Powell, a former chairman of the Joint Chiefs of Staff, observed that in time, more and more information will be gathered to pinpoint those responsible for instigating attacks on U.S. and coalition personnel in Iraq and sabotaging the country's infrastructure.

Therefore, "slowly but surely," he asserted, U.S., coalition and Iraqi forces "will isolate" the insurgents and stabilize the security situation in Iraq.

Turning to North Korea's purported nuclear weapons and ballistic missile programs, Powell told reporters that the United States and its allies seek a peaceful solution to the issue. He also stressed there's no credence to North Korean assertions that the United States plans an invasion.

Powell maintained there's no chance the United States would arrange a nonaggression pact or treaty with North Korea to address its concerns about invasion. However, he did say that a U.S. congressional resolution that disavows any intent of conducting such an attack could be employed to assuage the North Korean government.

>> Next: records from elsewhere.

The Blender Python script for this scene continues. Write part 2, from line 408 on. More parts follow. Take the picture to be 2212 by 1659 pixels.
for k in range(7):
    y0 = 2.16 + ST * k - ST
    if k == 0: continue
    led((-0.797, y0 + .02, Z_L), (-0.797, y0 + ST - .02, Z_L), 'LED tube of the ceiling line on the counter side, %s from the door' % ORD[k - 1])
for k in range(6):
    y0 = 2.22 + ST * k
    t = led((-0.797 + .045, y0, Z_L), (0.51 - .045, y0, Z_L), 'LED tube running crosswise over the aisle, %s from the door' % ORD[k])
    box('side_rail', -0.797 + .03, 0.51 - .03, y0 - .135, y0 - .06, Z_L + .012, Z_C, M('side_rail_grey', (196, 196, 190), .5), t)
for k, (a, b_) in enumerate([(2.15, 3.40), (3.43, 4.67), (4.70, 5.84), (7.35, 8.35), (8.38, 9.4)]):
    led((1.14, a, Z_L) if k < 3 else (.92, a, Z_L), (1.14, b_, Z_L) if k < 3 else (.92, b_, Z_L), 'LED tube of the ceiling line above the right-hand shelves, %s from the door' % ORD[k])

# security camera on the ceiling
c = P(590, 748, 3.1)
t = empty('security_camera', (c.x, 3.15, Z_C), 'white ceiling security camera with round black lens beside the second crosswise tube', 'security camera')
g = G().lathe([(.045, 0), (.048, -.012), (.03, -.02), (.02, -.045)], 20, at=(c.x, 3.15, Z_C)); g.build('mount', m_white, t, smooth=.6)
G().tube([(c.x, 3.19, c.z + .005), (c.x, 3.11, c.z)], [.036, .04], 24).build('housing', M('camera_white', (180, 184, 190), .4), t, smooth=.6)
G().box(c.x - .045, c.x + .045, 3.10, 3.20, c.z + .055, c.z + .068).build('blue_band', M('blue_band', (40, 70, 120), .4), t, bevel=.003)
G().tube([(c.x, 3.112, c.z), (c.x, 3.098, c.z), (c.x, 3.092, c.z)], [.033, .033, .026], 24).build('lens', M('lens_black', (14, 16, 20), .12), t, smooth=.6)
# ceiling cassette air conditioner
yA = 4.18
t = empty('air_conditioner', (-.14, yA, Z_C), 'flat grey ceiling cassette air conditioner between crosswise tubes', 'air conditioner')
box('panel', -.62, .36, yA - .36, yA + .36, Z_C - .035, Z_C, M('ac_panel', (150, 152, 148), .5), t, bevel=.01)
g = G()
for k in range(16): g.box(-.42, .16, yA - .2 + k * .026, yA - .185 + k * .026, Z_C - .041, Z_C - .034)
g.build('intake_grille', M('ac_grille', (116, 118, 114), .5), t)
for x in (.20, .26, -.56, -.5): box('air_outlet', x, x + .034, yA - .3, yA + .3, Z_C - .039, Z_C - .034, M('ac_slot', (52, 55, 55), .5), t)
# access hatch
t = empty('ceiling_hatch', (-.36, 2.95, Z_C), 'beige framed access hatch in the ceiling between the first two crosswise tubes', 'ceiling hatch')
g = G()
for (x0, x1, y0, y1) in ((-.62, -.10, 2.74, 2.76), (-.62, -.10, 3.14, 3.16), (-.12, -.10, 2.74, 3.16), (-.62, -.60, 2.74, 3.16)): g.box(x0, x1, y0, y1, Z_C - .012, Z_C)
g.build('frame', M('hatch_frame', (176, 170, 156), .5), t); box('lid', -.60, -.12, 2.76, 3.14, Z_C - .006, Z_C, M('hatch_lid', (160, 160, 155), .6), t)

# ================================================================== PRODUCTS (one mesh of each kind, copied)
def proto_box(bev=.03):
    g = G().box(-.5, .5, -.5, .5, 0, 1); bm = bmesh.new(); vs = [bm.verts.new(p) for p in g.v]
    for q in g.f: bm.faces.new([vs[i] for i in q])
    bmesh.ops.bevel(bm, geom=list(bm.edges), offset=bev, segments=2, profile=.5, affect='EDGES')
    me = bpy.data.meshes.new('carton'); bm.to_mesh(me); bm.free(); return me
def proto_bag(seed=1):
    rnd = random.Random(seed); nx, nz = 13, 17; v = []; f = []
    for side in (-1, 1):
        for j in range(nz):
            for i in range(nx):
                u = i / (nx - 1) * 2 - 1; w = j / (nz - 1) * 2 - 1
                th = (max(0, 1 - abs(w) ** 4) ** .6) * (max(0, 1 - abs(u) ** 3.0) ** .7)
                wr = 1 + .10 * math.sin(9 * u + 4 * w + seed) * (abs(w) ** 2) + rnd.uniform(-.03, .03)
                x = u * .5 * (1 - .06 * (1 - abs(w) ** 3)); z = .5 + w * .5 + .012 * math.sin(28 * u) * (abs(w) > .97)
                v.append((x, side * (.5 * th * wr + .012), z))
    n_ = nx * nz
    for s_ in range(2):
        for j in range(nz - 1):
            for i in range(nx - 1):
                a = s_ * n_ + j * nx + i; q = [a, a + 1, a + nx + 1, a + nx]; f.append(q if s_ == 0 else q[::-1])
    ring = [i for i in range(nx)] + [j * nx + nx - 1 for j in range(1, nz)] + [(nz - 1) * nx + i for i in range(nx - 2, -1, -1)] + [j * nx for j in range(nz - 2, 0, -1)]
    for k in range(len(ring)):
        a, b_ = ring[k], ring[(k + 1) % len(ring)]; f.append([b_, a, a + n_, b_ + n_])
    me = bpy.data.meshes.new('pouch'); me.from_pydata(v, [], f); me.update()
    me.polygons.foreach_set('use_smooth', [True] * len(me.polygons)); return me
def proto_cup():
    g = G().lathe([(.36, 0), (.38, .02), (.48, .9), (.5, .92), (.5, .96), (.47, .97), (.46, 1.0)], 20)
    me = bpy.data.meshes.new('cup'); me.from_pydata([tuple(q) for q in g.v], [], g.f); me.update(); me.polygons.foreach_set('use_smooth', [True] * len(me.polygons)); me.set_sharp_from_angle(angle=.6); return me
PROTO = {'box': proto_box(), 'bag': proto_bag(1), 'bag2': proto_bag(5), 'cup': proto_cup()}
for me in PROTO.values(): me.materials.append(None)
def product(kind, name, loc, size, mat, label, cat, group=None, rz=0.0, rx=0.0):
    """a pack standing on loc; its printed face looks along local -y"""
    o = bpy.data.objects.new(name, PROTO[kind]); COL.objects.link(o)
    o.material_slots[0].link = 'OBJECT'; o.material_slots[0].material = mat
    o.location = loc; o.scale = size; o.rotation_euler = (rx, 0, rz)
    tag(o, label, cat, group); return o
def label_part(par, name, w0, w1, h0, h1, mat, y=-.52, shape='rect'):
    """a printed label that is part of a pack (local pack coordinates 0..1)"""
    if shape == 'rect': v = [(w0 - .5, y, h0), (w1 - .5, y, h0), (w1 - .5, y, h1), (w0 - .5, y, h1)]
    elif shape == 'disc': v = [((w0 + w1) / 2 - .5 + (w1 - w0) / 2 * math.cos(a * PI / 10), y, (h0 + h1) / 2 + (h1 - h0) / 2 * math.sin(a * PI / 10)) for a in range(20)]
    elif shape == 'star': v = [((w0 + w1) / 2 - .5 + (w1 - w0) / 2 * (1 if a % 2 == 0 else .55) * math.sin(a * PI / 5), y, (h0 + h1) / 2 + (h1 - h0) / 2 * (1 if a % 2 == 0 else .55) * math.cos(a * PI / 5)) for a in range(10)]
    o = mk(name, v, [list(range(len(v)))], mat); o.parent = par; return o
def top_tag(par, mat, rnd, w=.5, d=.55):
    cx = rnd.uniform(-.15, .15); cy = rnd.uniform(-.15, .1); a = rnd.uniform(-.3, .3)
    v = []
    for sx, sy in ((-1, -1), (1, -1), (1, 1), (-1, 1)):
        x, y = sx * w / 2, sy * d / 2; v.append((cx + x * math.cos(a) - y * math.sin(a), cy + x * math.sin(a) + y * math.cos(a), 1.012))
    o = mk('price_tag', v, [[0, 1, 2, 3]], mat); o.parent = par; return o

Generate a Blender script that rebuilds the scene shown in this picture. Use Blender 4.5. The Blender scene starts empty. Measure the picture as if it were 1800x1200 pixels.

He said the governments of Syria and Iran should do more to prevent terrorist organizations that operate within their borders from planning and mounting attacks to torpedo the Israeli-Palestinian peace process, and from orchestrating other acts of violence and dissent across other areas of the Middle East.

And the Iraqi Governing Council, Powell emphasized, should be recognized by senior Arab leaders across the Middle East "as an important step" toward the establishment of a free, democratic Iraq.

"We are on the road in Iraq toward a representative government," he concluded.